これが何より重要な点でマイノリティとして人間側から疎外されるべき存在として見る側をとりあえず納得させてしまいます。
それが逆に主人公のクリストファー・ジョンソン(エイリアンです)の高い知性と彼の幼い息子(よく出来た子なんです)との情愛を際立たせております。
・主人公のキャラクター
主人公のウィーカス(シャールト・コープリー)は典型的な中間管理職。
それがひょんなことから「人類史上もっとも不運な男」となってしまいます。
彼の苦難と苦闘こそが物語の根幹となっているのですが徹頭徹尾、小心者で自己中心的な彼の言動は非常にリアルで嘘臭さがない。
そんな頼りない主人公だからこそクライマックスでの彼の決断と行動が感動を呼ぶのだ。
主演の彼、この当時の時点ではプロの役者ではなかったそうで、びっくりです。
・敵の設定
本作のクライマックスでは凄まじいバトルシーンが繰り広げられます。
殆どこのクライマックスのためにすべてがあったのではと勘繰りたくなるほどの力の入れようですが上手いなぁと感心するのは「誰が誰と何のために戦うのか」と言う点。
良く考えてみればこの流れはかなり意外な展開なのに全く破綻が無く自然に思えること。
それはこのクライマックスに至るまでの描写にいかに説得力があるかということの証ですね。

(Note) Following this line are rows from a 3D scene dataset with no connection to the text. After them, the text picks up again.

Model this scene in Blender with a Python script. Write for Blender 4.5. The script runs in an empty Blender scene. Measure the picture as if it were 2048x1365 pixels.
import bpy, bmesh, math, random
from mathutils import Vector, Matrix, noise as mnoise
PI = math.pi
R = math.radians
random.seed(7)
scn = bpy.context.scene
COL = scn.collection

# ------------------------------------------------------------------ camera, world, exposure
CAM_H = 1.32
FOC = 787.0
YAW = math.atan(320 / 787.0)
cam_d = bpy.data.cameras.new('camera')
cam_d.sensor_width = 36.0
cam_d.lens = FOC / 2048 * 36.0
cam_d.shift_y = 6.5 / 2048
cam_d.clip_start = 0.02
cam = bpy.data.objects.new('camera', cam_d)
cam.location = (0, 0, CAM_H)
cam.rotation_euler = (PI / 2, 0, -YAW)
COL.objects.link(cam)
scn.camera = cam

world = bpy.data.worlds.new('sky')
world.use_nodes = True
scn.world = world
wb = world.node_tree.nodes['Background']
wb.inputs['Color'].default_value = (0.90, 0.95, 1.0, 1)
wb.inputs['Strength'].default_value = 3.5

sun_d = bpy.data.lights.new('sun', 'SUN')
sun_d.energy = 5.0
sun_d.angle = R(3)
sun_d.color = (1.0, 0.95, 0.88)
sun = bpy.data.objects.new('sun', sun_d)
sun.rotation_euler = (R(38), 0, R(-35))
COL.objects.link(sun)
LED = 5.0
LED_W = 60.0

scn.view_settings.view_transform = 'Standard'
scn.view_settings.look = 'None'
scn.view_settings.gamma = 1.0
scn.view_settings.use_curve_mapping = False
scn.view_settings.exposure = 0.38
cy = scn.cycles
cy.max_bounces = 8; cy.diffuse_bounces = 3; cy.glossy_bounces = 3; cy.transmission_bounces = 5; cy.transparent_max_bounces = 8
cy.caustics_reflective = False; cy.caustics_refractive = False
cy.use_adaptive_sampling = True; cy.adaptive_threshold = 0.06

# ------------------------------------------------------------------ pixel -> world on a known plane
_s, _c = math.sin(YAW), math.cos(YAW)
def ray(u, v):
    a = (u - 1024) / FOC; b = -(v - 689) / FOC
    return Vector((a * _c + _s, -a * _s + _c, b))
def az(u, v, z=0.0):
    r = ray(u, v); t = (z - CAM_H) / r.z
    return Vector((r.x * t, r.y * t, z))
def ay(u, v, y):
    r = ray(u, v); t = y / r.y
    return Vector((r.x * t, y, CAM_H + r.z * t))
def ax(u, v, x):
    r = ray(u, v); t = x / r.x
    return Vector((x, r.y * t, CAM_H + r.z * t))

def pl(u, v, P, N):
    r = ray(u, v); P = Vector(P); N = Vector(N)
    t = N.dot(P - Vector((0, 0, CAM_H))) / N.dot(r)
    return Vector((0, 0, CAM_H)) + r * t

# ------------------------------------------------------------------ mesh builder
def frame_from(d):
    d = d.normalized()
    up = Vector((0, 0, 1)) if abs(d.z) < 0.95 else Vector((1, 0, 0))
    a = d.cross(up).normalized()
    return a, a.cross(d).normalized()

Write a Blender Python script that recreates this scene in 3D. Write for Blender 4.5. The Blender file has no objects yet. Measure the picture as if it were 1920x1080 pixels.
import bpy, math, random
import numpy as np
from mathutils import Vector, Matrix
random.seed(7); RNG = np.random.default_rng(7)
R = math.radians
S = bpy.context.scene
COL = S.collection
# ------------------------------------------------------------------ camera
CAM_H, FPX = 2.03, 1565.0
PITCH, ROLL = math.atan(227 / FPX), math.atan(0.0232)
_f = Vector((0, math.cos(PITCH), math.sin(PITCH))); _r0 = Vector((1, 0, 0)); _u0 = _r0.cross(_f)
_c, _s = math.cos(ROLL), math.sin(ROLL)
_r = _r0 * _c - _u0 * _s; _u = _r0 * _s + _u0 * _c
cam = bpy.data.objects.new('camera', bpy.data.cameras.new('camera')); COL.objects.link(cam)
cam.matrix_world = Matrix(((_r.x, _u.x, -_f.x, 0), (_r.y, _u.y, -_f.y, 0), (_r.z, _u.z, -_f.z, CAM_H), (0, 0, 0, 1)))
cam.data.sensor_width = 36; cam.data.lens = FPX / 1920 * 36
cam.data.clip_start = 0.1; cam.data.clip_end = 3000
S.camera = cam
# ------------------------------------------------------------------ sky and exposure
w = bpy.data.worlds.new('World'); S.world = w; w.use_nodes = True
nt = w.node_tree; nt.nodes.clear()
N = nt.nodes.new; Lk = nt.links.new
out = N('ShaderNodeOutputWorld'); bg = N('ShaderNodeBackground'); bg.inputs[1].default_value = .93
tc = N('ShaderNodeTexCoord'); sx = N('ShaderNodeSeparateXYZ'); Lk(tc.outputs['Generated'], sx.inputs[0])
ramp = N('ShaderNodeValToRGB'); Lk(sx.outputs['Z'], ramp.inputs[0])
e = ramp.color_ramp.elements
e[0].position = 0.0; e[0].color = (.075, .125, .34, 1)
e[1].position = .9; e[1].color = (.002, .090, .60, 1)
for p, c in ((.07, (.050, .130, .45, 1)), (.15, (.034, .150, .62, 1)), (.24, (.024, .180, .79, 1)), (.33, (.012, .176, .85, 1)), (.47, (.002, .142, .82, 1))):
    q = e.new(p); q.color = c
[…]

そのクライマックスのアクションシーン、スペクタクルのスケールや技術面を比較すれば2009年の同時期に公開された「トランスフォーマー:リベンジ」の足元にも及ばないでしょう。
しかし映画的興奮度というバロメーターでとらえてみれば本作の方が遙かに上です。

主人公の恐怖、悲しみ、そして怒りが爆発するからこその映画的快感なのだ。
凝ったデジタル紙芝居を見せることに汲々としているハリウッドには見習ってもらいたいものであります。

※本作の公開から10年以上の時間が経過しておりますが、その間に続編製作の噂が絶えたことはありません。具体的なアナウンスはいまだありませんが、ブロンカンプ監督自身が最近、企画の存在を改めて認めておられます。
こうした案件はいったん動き出すと早いですからそろそろ本格的な動きがあってもおかしくなさそうですね。